Task goal: Locate all lines with the word "that". Copy them.

Entries:
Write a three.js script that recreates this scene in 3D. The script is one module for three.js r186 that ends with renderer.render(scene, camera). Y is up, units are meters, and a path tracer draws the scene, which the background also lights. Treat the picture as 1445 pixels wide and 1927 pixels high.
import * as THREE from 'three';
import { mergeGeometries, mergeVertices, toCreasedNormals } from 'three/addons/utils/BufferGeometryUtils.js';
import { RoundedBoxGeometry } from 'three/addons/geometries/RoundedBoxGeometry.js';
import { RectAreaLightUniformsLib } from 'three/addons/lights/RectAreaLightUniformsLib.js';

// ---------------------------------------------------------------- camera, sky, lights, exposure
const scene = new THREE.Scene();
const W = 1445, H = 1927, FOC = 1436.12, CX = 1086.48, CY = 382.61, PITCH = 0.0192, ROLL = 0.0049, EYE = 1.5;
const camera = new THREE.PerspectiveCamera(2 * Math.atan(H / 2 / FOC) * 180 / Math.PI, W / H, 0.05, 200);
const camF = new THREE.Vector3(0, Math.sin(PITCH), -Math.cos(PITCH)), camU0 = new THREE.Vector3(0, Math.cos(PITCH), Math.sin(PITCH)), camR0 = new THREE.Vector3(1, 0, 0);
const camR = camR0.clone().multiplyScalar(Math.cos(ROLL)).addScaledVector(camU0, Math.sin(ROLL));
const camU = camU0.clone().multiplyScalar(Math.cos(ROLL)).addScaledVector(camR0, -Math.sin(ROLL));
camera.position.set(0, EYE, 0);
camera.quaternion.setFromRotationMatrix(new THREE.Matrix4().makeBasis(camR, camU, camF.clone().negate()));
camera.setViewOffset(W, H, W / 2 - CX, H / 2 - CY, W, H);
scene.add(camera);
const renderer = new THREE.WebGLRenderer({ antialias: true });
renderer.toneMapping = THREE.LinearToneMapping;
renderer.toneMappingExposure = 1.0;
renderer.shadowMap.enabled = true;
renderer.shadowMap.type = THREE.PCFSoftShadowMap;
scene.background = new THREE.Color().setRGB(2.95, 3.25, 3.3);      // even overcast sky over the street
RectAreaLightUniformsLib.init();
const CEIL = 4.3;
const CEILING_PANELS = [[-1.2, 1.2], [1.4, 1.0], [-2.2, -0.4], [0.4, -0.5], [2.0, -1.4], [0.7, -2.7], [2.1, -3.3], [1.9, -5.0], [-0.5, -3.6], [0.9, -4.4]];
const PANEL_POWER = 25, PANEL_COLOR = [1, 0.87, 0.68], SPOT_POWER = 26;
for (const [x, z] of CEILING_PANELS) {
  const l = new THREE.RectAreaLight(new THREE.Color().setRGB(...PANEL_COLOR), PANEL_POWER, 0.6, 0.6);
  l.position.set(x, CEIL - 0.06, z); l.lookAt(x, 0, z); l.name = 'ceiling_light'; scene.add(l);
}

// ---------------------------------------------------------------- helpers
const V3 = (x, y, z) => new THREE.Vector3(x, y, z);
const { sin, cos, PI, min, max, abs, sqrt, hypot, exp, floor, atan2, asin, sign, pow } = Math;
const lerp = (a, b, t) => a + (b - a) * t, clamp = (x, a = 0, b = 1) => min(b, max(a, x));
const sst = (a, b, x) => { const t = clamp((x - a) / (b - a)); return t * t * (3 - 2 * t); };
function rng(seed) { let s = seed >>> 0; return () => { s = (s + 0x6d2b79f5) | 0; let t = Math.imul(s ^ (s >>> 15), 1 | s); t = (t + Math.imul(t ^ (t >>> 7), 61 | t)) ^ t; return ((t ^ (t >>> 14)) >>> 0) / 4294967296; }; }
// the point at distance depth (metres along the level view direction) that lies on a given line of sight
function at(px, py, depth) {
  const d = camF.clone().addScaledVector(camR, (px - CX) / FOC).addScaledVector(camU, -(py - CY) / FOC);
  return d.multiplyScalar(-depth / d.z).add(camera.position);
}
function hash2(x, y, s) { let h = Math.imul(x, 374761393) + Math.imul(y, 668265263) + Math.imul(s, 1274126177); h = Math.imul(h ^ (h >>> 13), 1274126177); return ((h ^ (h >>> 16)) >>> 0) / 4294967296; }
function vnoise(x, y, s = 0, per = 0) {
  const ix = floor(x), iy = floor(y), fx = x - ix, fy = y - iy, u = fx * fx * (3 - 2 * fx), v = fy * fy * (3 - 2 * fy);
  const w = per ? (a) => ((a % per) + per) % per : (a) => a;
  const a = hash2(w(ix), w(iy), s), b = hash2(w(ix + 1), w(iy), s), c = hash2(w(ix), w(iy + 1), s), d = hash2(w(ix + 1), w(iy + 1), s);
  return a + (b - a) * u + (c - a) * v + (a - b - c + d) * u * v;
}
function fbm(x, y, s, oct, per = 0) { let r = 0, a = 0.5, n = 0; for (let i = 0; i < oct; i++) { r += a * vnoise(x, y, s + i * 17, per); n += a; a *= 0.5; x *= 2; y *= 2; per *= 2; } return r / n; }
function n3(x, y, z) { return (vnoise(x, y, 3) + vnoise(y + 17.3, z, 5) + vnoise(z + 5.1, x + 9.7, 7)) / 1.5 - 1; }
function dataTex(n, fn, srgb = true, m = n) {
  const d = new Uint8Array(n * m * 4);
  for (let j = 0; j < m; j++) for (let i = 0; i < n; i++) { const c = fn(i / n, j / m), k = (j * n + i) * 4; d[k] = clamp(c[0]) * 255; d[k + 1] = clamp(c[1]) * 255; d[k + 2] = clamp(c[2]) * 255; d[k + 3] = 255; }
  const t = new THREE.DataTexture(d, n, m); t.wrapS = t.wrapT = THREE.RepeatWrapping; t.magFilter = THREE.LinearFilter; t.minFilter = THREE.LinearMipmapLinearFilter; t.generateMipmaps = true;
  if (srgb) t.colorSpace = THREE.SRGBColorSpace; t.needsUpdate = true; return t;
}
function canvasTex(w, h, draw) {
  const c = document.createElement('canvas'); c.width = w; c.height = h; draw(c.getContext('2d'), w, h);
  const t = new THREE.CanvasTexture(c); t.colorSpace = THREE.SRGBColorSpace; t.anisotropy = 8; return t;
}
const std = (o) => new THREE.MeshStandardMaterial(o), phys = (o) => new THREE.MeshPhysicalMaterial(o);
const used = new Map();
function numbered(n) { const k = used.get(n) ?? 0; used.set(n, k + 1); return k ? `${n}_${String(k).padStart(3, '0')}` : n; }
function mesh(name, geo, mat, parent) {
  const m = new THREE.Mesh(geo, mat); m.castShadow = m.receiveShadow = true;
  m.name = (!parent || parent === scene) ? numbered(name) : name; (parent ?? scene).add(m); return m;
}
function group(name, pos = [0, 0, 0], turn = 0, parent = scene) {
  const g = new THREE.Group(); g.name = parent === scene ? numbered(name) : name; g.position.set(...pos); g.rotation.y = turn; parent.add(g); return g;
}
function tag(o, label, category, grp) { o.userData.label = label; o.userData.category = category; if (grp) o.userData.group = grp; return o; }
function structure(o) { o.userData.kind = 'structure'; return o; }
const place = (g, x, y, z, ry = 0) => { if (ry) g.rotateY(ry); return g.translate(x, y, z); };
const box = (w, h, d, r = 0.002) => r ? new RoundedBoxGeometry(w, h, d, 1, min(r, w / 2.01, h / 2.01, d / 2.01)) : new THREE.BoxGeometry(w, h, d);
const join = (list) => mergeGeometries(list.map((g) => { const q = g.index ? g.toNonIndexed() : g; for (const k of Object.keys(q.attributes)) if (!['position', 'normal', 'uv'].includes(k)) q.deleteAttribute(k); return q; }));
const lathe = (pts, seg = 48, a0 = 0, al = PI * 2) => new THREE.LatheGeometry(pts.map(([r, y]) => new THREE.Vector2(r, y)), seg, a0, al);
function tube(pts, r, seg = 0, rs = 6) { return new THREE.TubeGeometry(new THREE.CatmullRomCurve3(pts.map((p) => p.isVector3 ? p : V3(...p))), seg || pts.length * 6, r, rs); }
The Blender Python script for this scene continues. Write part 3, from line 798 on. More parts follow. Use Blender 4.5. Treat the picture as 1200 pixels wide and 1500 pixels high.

Answer to this problem:
Write a three.js script that recreates this scene in 3D. The script is one module for three.js r186 that ends with renderer.render(scene, camera). Y is up, units are meters, and a path tracer draws the scene, which the background also lights. Treat the picture as 1445 pixels wide and 1927 pixels high.
// the point at distance depth (metres along the level view direction) that lies on a given line of sight